_Problem details_
Scan the material that follows. Copy every line containing the word "from".

::::::::

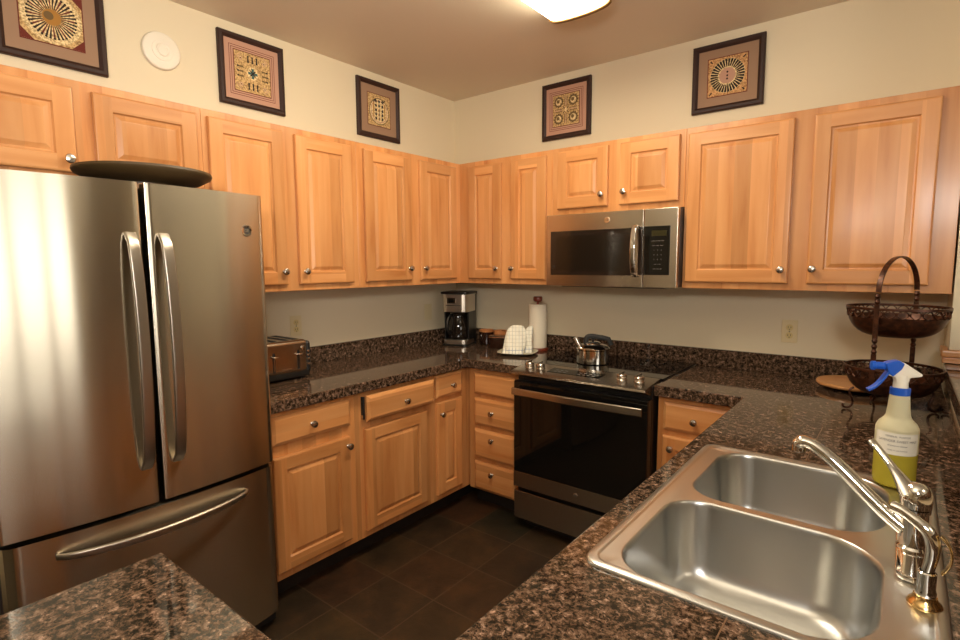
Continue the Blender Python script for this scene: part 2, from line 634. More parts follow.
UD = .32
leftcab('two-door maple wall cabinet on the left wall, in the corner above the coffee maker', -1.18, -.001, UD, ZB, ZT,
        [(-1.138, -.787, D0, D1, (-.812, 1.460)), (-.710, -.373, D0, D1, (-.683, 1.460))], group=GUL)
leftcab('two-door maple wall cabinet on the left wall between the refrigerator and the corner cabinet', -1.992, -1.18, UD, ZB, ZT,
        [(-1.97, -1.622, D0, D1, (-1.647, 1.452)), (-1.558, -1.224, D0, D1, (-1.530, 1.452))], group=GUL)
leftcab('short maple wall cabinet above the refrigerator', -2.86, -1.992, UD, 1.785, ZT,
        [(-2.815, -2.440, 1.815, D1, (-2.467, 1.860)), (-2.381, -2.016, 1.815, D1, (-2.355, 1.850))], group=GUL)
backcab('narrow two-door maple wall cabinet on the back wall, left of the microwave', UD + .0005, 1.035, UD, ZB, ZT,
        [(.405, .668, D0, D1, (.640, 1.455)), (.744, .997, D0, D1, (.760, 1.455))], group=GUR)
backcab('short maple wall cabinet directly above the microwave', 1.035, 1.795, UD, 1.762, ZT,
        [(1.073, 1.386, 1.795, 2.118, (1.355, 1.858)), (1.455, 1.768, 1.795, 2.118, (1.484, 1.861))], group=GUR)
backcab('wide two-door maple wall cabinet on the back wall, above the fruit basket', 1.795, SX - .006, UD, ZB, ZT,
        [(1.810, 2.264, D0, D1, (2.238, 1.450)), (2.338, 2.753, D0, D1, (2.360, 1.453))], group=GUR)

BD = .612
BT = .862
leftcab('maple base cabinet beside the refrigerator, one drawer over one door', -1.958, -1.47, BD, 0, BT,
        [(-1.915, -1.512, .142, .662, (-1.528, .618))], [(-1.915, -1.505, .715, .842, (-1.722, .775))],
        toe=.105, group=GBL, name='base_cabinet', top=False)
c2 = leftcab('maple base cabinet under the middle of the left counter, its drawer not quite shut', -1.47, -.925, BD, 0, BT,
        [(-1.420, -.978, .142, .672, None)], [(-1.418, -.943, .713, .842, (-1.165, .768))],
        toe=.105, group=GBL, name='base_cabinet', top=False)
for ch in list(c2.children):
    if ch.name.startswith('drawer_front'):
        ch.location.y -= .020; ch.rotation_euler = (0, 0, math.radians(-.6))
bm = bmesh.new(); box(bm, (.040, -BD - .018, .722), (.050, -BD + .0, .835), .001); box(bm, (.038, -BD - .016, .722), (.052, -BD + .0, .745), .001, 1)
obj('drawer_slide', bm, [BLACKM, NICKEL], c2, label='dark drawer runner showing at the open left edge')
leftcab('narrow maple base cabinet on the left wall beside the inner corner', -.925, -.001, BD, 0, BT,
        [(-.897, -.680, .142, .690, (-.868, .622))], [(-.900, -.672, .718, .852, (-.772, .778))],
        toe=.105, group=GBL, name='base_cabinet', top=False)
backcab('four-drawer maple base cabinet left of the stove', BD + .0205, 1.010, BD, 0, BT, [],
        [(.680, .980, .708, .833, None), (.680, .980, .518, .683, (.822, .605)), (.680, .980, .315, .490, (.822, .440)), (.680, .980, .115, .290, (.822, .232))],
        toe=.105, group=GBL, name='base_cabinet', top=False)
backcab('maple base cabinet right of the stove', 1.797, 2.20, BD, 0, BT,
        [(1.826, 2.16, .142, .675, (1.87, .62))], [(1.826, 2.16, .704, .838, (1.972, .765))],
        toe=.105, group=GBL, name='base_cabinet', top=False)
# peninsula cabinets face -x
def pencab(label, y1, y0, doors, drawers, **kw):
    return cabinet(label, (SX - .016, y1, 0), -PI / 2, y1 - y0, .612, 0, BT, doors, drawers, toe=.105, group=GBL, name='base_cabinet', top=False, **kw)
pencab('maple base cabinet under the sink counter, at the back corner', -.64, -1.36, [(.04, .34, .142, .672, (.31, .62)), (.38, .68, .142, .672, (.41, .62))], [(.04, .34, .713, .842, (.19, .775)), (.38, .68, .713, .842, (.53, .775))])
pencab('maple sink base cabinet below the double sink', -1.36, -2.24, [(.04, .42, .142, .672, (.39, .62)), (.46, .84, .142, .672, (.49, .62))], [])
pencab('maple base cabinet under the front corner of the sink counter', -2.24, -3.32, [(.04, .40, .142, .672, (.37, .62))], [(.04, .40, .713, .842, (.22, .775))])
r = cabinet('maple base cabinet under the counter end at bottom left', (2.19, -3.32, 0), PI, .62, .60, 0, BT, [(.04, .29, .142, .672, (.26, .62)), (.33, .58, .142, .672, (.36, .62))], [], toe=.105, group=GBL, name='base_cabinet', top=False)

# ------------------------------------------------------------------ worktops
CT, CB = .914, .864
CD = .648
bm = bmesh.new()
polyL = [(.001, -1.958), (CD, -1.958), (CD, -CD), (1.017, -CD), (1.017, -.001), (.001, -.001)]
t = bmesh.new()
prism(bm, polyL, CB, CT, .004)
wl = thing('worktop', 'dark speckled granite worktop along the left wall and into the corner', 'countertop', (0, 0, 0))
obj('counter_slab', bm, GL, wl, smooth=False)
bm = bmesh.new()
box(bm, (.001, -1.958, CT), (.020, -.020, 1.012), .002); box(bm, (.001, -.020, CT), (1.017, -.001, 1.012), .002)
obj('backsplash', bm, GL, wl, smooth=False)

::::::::

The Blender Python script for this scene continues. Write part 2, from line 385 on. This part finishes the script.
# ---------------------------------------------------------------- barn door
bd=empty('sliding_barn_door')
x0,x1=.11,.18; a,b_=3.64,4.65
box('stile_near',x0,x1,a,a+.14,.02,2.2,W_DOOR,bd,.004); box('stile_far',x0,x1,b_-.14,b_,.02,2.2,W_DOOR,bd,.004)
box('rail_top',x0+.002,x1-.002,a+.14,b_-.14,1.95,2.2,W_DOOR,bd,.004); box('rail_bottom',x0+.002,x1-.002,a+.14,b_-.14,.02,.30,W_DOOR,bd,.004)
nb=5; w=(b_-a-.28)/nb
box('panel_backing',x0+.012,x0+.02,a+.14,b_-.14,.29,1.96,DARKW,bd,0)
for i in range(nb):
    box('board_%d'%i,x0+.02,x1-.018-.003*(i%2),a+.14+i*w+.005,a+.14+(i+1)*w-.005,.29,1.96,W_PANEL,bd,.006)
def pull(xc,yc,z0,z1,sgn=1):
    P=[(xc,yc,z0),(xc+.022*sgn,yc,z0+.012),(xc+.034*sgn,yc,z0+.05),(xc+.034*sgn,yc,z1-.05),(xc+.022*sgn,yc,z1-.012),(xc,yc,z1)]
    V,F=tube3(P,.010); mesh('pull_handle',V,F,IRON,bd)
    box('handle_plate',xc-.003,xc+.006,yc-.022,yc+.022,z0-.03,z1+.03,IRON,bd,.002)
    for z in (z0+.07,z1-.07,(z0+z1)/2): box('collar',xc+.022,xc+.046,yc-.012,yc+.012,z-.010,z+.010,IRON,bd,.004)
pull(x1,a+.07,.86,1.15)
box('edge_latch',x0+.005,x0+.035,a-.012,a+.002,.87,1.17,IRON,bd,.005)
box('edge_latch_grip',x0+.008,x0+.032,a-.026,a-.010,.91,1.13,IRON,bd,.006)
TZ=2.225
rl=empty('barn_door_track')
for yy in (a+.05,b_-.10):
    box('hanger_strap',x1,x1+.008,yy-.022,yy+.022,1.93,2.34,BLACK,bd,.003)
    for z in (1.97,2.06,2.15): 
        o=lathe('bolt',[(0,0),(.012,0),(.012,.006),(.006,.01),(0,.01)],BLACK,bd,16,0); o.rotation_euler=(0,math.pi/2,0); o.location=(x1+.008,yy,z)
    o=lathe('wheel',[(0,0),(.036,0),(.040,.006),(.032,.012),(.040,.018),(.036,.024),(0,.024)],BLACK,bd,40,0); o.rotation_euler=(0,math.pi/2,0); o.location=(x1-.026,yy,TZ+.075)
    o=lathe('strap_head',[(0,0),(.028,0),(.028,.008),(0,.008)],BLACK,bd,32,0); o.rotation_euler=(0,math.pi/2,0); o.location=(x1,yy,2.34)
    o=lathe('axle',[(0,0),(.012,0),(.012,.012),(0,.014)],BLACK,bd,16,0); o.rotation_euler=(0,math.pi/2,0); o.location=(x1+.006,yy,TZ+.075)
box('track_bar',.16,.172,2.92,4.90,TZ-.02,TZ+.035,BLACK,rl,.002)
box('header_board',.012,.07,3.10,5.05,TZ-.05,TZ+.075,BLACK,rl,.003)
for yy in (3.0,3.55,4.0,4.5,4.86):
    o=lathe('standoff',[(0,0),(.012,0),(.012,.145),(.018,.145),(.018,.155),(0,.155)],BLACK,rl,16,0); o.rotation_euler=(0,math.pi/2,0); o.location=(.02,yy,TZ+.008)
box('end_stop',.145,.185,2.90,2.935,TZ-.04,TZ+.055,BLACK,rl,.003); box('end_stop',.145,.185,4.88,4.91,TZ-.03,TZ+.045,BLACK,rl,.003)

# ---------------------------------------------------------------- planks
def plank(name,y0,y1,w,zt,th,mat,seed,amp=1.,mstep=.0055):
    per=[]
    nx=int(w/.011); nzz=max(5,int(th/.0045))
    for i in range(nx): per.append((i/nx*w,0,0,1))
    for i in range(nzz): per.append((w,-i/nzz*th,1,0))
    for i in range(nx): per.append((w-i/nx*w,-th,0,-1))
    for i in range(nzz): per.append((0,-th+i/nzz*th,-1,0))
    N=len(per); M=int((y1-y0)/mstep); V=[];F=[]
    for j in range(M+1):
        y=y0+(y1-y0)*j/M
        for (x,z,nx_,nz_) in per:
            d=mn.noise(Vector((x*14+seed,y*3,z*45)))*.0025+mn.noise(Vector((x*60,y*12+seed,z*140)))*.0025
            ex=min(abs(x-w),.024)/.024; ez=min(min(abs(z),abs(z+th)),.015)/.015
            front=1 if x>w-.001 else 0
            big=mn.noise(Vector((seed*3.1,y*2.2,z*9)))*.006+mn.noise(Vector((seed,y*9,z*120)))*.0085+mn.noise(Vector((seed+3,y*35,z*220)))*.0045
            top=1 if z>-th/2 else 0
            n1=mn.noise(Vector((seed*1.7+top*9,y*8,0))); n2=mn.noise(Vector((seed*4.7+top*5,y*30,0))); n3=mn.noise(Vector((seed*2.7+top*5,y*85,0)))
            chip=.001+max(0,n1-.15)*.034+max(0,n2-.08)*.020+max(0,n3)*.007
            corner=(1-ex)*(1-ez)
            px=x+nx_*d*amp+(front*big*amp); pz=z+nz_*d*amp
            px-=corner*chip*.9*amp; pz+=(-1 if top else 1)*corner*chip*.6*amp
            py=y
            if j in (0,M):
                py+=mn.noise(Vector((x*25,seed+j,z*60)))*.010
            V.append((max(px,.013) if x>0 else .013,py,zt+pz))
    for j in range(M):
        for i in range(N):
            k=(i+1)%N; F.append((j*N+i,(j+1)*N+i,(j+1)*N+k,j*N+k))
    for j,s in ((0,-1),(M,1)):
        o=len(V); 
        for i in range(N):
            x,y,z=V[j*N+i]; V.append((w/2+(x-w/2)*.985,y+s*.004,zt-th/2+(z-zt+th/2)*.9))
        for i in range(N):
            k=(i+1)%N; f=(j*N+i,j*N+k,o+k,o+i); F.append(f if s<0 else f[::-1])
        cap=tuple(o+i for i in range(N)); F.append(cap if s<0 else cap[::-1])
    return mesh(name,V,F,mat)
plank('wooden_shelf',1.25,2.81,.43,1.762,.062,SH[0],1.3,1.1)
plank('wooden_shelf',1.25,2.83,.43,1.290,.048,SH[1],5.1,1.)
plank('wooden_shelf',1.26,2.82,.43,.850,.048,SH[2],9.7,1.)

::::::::

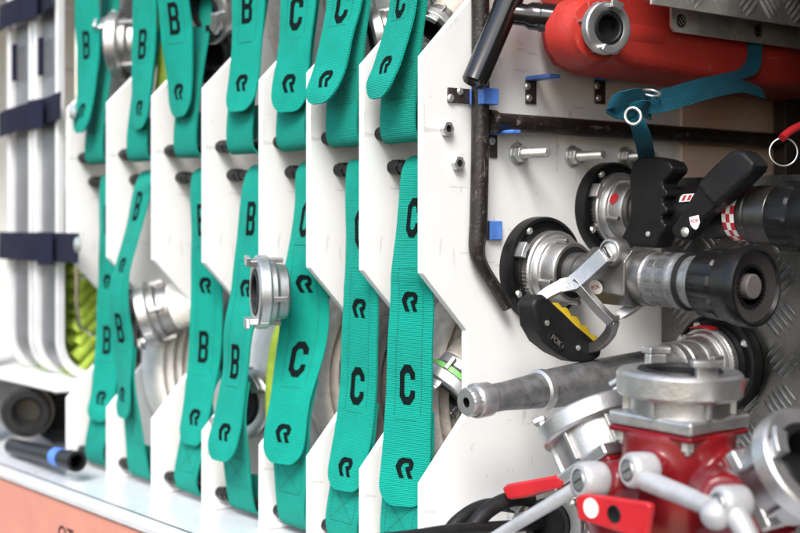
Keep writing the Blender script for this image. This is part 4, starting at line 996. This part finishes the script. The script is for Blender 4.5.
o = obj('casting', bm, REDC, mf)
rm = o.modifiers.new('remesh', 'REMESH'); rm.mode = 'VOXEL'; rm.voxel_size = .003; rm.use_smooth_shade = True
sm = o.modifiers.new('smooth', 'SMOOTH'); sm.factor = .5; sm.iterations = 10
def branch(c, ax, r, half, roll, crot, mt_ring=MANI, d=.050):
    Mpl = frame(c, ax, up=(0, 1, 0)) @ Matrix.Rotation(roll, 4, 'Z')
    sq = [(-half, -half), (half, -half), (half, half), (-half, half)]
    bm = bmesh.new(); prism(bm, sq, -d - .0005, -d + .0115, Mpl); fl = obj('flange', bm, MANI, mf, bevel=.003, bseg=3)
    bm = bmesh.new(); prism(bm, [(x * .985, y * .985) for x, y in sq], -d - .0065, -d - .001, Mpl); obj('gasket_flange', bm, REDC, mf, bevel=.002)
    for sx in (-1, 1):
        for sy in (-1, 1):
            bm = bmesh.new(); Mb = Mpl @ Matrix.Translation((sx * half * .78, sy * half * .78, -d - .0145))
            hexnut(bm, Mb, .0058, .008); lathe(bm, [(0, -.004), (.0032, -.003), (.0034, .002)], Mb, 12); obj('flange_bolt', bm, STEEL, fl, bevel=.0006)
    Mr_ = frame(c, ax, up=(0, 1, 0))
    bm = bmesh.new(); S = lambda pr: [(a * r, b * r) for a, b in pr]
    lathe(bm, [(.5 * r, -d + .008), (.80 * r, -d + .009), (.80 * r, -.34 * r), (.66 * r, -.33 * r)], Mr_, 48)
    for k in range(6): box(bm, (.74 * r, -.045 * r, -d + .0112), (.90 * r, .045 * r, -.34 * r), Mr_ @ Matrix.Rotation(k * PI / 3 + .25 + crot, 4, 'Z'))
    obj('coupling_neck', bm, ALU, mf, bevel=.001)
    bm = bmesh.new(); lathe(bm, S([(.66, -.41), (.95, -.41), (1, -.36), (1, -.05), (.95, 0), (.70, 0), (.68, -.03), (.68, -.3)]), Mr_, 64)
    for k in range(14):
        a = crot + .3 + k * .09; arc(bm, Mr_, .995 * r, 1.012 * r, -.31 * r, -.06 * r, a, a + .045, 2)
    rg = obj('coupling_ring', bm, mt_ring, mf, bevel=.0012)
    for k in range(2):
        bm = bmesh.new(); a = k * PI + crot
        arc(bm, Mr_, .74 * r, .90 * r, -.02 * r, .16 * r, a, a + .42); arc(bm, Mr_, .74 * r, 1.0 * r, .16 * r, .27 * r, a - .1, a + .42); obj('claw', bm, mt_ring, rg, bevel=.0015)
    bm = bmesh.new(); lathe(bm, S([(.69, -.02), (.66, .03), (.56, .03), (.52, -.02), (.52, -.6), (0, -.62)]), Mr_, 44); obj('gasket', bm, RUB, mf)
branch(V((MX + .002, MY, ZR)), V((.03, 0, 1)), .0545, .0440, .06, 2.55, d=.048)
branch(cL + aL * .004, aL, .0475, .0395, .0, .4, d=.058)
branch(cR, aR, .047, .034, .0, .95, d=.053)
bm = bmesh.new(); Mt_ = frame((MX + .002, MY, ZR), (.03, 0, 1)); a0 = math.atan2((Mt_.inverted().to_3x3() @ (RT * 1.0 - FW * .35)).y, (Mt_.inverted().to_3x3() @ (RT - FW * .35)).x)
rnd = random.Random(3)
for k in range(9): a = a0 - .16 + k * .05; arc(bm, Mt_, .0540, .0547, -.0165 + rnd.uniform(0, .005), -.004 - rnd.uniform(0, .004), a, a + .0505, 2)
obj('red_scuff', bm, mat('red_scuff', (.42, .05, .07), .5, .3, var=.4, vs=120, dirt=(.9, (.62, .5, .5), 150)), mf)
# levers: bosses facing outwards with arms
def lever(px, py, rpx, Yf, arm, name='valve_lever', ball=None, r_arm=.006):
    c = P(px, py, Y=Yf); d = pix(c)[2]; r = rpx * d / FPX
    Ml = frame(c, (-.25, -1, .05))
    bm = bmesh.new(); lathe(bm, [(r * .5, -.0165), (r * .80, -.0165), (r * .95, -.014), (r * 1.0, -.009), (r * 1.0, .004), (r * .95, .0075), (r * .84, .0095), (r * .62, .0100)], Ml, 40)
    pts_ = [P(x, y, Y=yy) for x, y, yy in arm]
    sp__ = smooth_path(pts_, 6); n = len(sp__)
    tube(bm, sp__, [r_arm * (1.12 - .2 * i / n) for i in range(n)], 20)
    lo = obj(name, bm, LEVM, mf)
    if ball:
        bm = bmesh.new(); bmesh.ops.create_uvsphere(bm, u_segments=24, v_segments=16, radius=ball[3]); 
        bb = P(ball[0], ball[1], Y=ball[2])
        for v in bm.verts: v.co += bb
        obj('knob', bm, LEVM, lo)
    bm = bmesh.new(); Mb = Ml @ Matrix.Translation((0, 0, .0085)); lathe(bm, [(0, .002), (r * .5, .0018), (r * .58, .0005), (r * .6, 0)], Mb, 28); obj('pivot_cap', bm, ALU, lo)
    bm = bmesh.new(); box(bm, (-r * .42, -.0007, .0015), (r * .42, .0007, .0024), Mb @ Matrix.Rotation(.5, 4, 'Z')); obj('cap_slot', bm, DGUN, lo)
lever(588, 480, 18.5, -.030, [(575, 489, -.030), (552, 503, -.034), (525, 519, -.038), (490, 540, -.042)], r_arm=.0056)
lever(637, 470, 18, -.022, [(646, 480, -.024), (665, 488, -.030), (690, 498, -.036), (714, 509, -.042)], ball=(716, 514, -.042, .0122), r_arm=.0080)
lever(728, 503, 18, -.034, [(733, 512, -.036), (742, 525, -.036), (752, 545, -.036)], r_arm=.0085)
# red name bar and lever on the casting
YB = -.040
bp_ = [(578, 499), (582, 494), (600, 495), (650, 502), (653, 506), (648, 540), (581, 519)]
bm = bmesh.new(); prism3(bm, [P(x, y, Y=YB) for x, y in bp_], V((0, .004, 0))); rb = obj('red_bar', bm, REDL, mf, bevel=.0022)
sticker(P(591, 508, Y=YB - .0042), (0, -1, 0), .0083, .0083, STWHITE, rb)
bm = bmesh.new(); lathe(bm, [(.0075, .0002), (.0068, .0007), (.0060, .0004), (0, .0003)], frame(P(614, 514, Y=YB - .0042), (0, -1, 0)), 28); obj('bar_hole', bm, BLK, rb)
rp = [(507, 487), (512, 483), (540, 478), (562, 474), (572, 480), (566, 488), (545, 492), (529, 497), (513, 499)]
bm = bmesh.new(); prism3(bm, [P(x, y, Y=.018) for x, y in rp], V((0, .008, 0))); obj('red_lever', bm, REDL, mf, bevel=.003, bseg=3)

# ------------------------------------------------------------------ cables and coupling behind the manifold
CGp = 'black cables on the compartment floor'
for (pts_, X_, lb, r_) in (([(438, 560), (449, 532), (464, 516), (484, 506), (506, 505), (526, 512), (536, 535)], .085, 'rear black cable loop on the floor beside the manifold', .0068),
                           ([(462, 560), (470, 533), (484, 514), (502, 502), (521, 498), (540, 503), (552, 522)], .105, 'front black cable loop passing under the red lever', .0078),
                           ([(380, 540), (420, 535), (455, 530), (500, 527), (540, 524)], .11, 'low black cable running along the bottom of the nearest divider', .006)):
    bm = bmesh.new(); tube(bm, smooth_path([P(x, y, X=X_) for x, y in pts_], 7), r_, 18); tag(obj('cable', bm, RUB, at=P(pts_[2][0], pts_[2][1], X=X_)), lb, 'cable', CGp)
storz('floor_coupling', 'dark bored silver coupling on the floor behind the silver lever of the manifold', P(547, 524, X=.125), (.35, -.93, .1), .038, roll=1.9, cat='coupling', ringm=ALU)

::::::::

_Task result_
Continue the Blender Python script for this scene: part 2, from line 634. More parts follow.
The Blender Python script for this scene continues. Write part 2, from line 385 on. This part finishes the script.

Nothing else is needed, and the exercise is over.